----- Available data

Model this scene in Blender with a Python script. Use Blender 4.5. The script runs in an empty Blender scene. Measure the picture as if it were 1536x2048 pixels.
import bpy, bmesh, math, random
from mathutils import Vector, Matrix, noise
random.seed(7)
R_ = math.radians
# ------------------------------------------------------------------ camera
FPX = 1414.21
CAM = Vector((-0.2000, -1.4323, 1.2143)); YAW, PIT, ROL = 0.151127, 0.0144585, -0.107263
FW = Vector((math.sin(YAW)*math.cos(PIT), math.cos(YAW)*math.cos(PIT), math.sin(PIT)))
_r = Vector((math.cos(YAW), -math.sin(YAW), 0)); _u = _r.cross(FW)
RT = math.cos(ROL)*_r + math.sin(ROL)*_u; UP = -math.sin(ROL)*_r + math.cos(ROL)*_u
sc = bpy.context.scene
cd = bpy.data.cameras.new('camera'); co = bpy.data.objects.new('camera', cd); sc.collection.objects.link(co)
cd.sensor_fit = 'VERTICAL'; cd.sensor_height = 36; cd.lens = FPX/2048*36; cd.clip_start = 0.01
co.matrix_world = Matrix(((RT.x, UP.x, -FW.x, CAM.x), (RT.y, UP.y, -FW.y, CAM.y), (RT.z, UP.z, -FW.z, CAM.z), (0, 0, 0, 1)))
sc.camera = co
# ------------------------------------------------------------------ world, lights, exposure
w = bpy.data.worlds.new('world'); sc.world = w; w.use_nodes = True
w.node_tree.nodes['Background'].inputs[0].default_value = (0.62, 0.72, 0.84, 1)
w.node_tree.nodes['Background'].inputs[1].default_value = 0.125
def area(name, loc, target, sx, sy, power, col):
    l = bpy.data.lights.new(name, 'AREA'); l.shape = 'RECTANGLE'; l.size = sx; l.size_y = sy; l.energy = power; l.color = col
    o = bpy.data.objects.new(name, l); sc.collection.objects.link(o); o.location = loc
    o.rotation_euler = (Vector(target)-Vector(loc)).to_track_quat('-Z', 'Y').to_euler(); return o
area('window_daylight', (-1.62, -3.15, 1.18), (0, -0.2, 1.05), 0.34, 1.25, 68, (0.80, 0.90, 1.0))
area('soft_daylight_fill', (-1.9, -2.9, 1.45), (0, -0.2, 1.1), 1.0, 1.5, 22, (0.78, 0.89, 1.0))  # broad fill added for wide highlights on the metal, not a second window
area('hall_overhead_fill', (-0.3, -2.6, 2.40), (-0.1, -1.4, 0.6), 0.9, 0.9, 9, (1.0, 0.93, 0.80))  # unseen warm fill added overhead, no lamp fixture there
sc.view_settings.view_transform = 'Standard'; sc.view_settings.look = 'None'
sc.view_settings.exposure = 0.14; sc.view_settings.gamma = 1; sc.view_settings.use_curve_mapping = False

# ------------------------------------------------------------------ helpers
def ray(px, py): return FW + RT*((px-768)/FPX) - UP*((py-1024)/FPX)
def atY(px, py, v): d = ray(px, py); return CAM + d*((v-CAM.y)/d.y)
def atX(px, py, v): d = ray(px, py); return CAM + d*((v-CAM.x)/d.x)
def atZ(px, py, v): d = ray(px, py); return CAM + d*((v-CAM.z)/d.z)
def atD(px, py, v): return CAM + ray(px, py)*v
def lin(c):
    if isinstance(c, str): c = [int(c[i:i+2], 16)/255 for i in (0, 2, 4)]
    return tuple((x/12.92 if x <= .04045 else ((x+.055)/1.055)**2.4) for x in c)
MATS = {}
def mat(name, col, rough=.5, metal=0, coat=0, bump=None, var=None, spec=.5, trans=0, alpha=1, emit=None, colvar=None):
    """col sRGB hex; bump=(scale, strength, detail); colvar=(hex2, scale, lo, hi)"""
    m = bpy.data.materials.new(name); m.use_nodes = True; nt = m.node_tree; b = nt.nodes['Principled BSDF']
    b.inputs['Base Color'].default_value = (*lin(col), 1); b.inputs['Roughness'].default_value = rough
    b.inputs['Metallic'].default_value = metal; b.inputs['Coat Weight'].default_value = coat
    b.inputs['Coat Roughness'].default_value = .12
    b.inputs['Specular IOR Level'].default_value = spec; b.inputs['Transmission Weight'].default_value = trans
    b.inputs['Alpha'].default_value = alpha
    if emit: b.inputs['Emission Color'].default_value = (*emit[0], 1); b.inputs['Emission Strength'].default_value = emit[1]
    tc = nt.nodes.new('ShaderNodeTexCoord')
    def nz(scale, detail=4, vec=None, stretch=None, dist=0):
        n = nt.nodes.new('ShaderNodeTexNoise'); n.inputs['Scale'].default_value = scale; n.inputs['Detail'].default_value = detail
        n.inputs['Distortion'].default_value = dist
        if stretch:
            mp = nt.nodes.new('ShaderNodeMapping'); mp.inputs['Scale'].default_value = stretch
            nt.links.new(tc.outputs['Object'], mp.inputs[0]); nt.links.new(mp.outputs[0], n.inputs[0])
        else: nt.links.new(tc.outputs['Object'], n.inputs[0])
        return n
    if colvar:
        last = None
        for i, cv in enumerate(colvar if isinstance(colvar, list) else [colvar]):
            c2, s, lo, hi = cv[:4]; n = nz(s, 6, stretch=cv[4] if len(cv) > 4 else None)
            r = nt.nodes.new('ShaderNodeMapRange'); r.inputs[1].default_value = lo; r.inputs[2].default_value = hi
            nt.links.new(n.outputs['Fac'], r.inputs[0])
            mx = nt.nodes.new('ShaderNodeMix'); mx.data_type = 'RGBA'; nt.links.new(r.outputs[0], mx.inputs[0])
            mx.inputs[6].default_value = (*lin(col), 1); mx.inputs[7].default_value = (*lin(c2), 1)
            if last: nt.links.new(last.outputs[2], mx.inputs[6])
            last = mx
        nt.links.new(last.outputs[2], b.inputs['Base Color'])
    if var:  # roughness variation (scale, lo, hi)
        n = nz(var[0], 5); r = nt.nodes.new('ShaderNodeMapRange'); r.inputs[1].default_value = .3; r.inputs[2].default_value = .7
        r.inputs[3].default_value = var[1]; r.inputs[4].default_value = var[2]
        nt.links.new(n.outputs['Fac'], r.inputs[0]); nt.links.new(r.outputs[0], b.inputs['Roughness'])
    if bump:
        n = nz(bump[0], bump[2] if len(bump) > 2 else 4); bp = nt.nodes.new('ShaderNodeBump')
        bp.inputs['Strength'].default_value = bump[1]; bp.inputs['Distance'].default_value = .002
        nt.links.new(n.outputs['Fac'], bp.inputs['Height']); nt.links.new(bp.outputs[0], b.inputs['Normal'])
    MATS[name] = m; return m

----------

Exercise prompt:
Nothing should be left out: repeat all of the data exactly.

Answer to the exercise:
Model this scene in Blender with a Python script. Use Blender 4.5. The script runs in an empty Blender scene. Measure the picture as if it were 1536x2048 pixels.
import bpy, bmesh, math, random
from mathutils import Vector, Matrix, noise
random.seed(7)
R_ = math.radians
# ------------------------------------------------------------------ camera
FPX = 1414.21
CAM = Vector((-0.2000, -1.4323, 1.2143)); YAW, PIT, ROL = 0.151127, 0.0144585, -0.107263
FW = Vector((math.sin(YAW)*math.cos(PIT), math.cos(YAW)*math.cos(PIT), math.sin(PIT)))
_r = Vector((math.cos(YAW), -math.sin(YAW), 0)); _u = _r.cross(FW)
RT = math.cos(ROL)*_r + math.sin(ROL)*_u; UP = -math.sin(ROL)*_r + math.cos(ROL)*_u
sc = bpy.context.scene
cd = bpy.data.cameras.new('camera'); co = bpy.data.objects.new('camera', cd); sc.collection.objects.link(co)
cd.sensor_fit = 'VERTICAL'; cd.sensor_height = 36; cd.lens = FPX/2048*36; cd.clip_start = 0.01
co.matrix_world = Matrix(((RT.x, UP.x, -FW.x, CAM.x), (RT.y, UP.y, -FW.y, CAM.y), (RT.z, UP.z, -FW.z, CAM.z), (0, 0, 0, 1)))
sc.camera = co
# ------------------------------------------------------------------ world, lights, exposure
w = bpy.data.worlds.new('world'); sc.world = w; w.use_nodes = True
w.node_tree.nodes['Background'].inputs[0].default_value = (0.62, 0.72, 0.84, 1)
w.node_tree.nodes['Background'].inputs[1].default_value = 0.125
def area(name, loc, target, sx, sy, power, col):
    l = bpy.data.lights.new(name, 'AREA'); l.shape = 'RECTANGLE'; l.size = sx; l.size_y = sy; l.energy = power; l.color = col
    o = bpy.data.objects.new(name, l); sc.collection.objects.link(o); o.location = loc
    o.rotation_euler = (Vector(target)-Vector(loc)).to_track_quat('-Z', 'Y').to_euler(); return o
area('window_daylight', (-1.62, -3.15, 1.18), (0, -0.2, 1.05), 0.34, 1.25, 68, (0.80, 0.90, 1.0))
area('soft_daylight_fill', (-1.9, -2.9, 1.45), (0, -0.2, 1.1), 1.0, 1.5, 22, (0.78, 0.89, 1.0))  # broad fill added for wide highlights on the metal, not a second window
area('hall_overhead_fill', (-0.3, -2.6, 2.40), (-0.1, -1.4, 0.6), 0.9, 0.9, 9, (1.0, 0.93, 0.80))  # unseen warm fill added overhead, no lamp fixture there
sc.view_settings.view_transform = 'Standard'; sc.view_settings.look = 'None'
sc.view_settings.exposure = 0.14; sc.view_settings.gamma = 1; sc.view_settings.use_curve_mapping = False

# ------------------------------------------------------------------ helpers
def ray(px, py): return FW + RT*((px-768)/FPX) - UP*((py-1024)/FPX)
def atY(px, py, v): d = ray(px, py); return CAM + d*((v-CAM.y)/d.y)
def atX(px, py, v): d = ray(px, py); return CAM + d*((v-CAM.x)/d.x)
def atZ(px, py, v): d = ray(px, py); return CAM + d*((v-CAM.z)/d.z)
def atD(px, py, v): return CAM + ray(px, py)*v
def lin(c):
    if isinstance(c, str): c = [int(c[i:i+2], 16)/255 for i in (0, 2, 4)]
    return tuple((x/12.92 if x <= .04045 else ((x+.055)/1.055)**2.4) for x in c)
MATS = {}
def mat(name, col, rough=.5, metal=0, coat=0, bump=None, var=None, spec=.5, trans=0, alpha=1, emit=None, colvar=None):
    """col sRGB hex; bump=(scale, strength, detail); colvar=(hex2, scale, lo, hi)"""
    m = bpy.data.materials.new(name); m.use_nodes = True; nt = m.node_tree; b = nt.nodes['Principled BSDF']
    b.inputs['Base Color'].default_value = (*lin(col), 1); b.inputs['Roughness'].default_value = rough
    b.inputs['Metallic'].default_value = metal; b.inputs['Coat Weight'].default_value = coat
    b.inputs['Coat Roughness'].default_value = .12
    b.inputs['Specular IOR Level'].default_value = spec; b.inputs['Transmission Weight'].default_value = trans
    b.inputs['Alpha'].default_value = alpha
    if emit: b.inputs['Emission Color'].default_value = (*emit[0], 1); b.inputs['Emission Strength'].default_value = emit[1]
    tc = nt.nodes.new('ShaderNodeTexCoord')
    def nz(scale, detail=4, vec=None, stretch=None, dist=0):
        n = nt.nodes.new('ShaderNodeTexNoise'); n.inputs['Scale'].default_value = scale; n.inputs['Detail'].default_value = detail
        n.inputs['Distortion'].default_value = dist
        if stretch:
            mp = nt.nodes.new('ShaderNodeMapping'); mp.inputs['Scale'].default_value = stretch
            nt.links.new(tc.outputs['Object'], mp.inputs[0]); nt.links.new(mp.outputs[0], n.inputs[0])
        else: nt.links.new(tc.outputs['Object'], n.inputs[0])
        return n
    if colvar:
        last = None
        for i, cv in enumerate(colvar if isinstance(colvar, list) else [colvar]):
            c2, s, lo, hi = cv[:4]; n = nz(s, 6, stretch=cv[4] if len(cv) > 4 else None)
            r = nt.nodes.new('ShaderNodeMapRange'); r.inputs[1].default_value = lo; r.inputs[2].default_value = hi
            nt.links.new(n.outputs['Fac'], r.inputs[0])
            mx = nt.nodes.new('ShaderNodeMix'); mx.data_type = 'RGBA'; nt.links.new(r.outputs[0], mx.inputs[0])
            mx.inputs[6].default_value = (*lin(col), 1); mx.inputs[7].default_value = (*lin(c2), 1)
            if last: nt.links.new(last.outputs[2], mx.inputs[6])
            last = mx
        nt.links.new(last.outputs[2], b.inputs['Base Color'])
    if var:  # roughness variation (scale, lo, hi)
        n = nz(var[0], 5); r = nt.nodes.new('ShaderNodeMapRange'); r.inputs[1].default_value = .3; r.inputs[2].default_value = .7
        r.inputs[3].default_value = var[1]; r.inputs[4].default_value = var[2]
        nt.links.new(n.outputs['Fac'], r.inputs[0]); nt.links.new(r.outputs[0], b.inputs['Roughness'])
    if bump:
        n = nz(bump[0], bump[2] if len(bump) > 2 else 4); bp = nt.nodes.new('ShaderNodeBump')
        bp.inputs['Strength'].default_value = bump[1]; bp.inputs['Distance'].default_value = .002
        nt.links.new(n.outputs['Fac'], bp.inputs['Height']); nt.links.new(bp.outputs[0], b.inputs['Normal'])
    MATS[name] = m; return m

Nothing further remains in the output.